Se ne era parlato a Strasburgo nel marzo del 2007, quando il Parlamento europeo decise di accogliere la proposta legislativa per definire le denominazioni di vendita delle carni di vitello e di vitellone. Alla base della proposta la necessità di impedire concorrenze sleali fra le due tipologie di carne con definizioni arbitrarie fra le due tipologie, diverse per caratteristiche organolettiche e nutrizionali. Ora quella proposta è stata tradotta in un regolamento comunitario (il numero 566 del 2008) entrato in vigore nello scorso mese di luglio. Secondo i dettami della normativa europea l’etichetta potrà riportare l’indicazione “vitello” o “carne di vitello”  solo se ottenuta da bovini di età inferiore agli 8 mesi.
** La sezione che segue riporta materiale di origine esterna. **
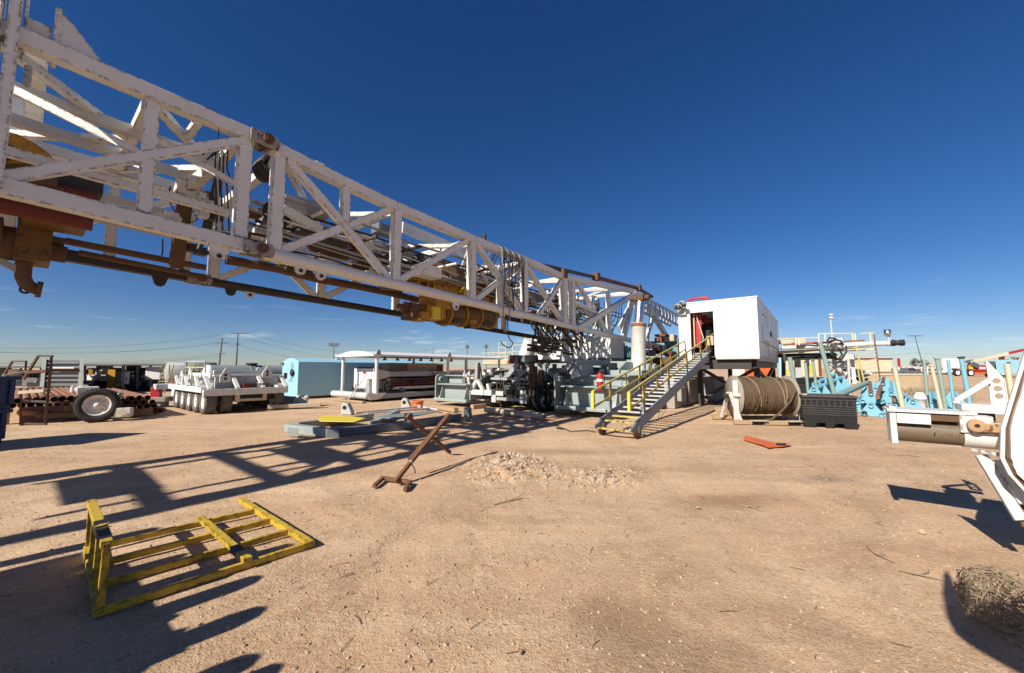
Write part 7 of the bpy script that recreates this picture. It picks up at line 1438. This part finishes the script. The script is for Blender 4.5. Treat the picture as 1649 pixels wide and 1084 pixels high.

Se di età superiore e comunque non oltre i 12 mesi, l’indicazione da apporre è quella di “vitellone” o “carne di vitellone”. Rientrano in questa ultima categoria anche gli animali il cui peso supera i 300 chilogrammi. In caso di etichette non rispondenti a questi criteri scatta il ritiro dal mercato.

 

Le etichette

Il Regolamento si occupa anche di definire formati e contenuti delle etichette, dove accogliendo le proposte della Commissione, è indicata con una “V” (al posto della precedente “Z”) la categoria vitelli. Con la lettera “Z” (in precedenza era una Y) sono invece identificati i bovini di età compresa fra gli 8 e i 12 mesi e che pertanto rientrano nel novero dei vitelloni, indicazioni che si è chiesto figurare in ciascuna fase della commercializzazione.

 

Nessuna confusione

Trasparenza e correttezza delle informazioni al consumatore sono le motivazioni di fondo di questo Regolamento, che prende le mosse anche da talune caratteristiche degli allevamenti europei. In alcuni Stati membri, come ad esempio il Regno Unito, i giovani bovini di alcune razze sono allevati in modo da farli arrivare rapidamente ad un elevato peso di macellazione e sovente sono macellati sotto i 12 mesi di età. La loro carne possiede però pienamente le caratteristiche del bovino adulto e non va confusa, come poteva avvenire in passato, con il vitello. Nei Paesi Bassi, poi, le due denominazioni coesistevano senza distinzioni effettive, aumentando di fatto confusione e distorsione della concorrenza.

Dell’entrata in vigore del Regolamento si sono detti soddisfatti gli allevatori per voce delle Organizzazioni professionali. Ed è bene ricordare che l’Italia è al terzo posto in Europa nella produzione di vitello, dietro a Francia e Paesi Bassi e al secondo posto (con 3.87 kg procapite) nei consumi.